When Boulder resident Joan Rocho opened her front door Thursday morning, she was greeted with the sight of her 50-foot blue spruce — a Mother’s Day gift she received in the early 1970s — lying across her driveway.

“The Lord just made it fall perfect,” Rocho said. “It did not hit my house, and it did not fall on my neighbor’s house. It just missed the mailbox. It couldn’t have fallen in a better place.”

The tree, which wound up between Rocho’s car and the street, stranded her at home Thursday morning.

Winds pummeled the metro area late Wednesday and early Thursday. One weather station in south Boulder reported a gust of 104 mph, said meteorologist Matt Kelsch. He said the reading was probably from a backyard station, though, so he couldn’t guarantee its accuracy.

The National Center for Atmospheric Research’s Mesa Lab recorded a gust of 84 mph early Thursday, and NCAR’s Foothills Lab, near the intersection of the Diagonal Highway and Foothills Parkway, measured a gust of 75 mph.

Rocho’s tree wasn’t the only blue spruce to come down overnight. Brandy Brown of Blue River Forestry and Tree Care said her company received calls about two downed blue spruces.

Brown said the trees’ thick foliage can act like a sail in high winds, making it easier for the wind to push the trees over.

Brown’s company also got calls Thursday about other trees that didn’t make it through the night.

“We have been very busy today from last night’s windstorm,” she said. “Everything from trees crushing a car to trees in a front porch to trees on a driveway. So we’ve actually seen it all today.”

Tree damage caused by last fall’s snowstorms tended to be limited to branches. But the recent wicked winds caused larger casualties.

“This storm, what we’re really seeing is whole trees down,” Brown said.

That was the case in some of Boulder’s parks. City spokeswoman Sarah Huntley said the parks and recreation staff had gotten reports Thursday of several small evergreens down in city parks as well as four large evergreens down at Flatirons Golf Course.

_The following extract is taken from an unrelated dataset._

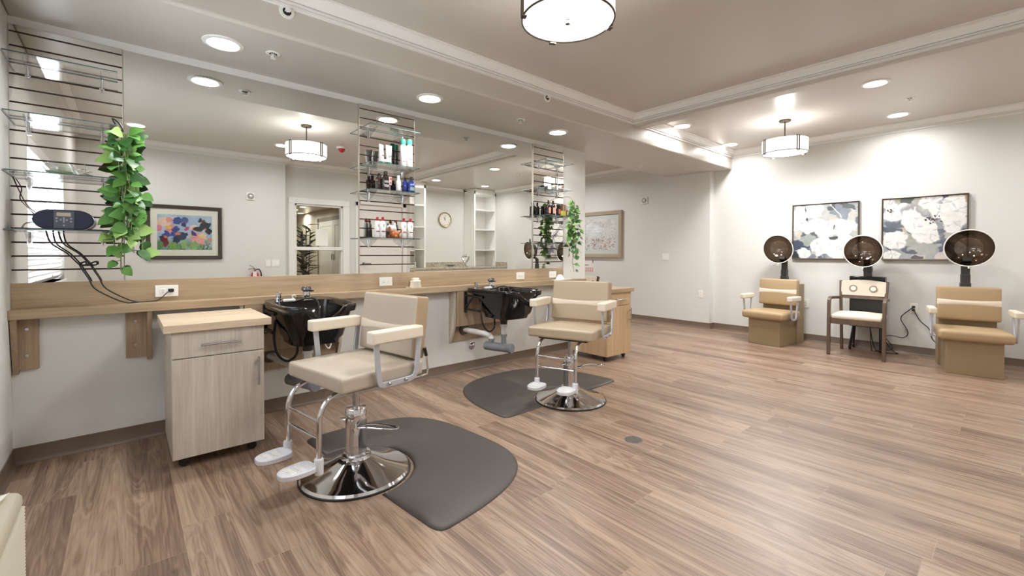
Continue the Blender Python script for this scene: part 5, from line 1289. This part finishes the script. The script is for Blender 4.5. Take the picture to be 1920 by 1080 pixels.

Wednesday night’s windstorm was the latest of several that have hit Boulder this winter, but meteorologist Kelsch said that doesn’t mean it’s been windier, overall, than in other years.

“We’ve had some high-impact windstorms this season so far and periods where there are several days in a row with high winds,” he said. “But we’ve had long stretches of surprisingly little wind, especially in December. We seem to have one extreme or the other.”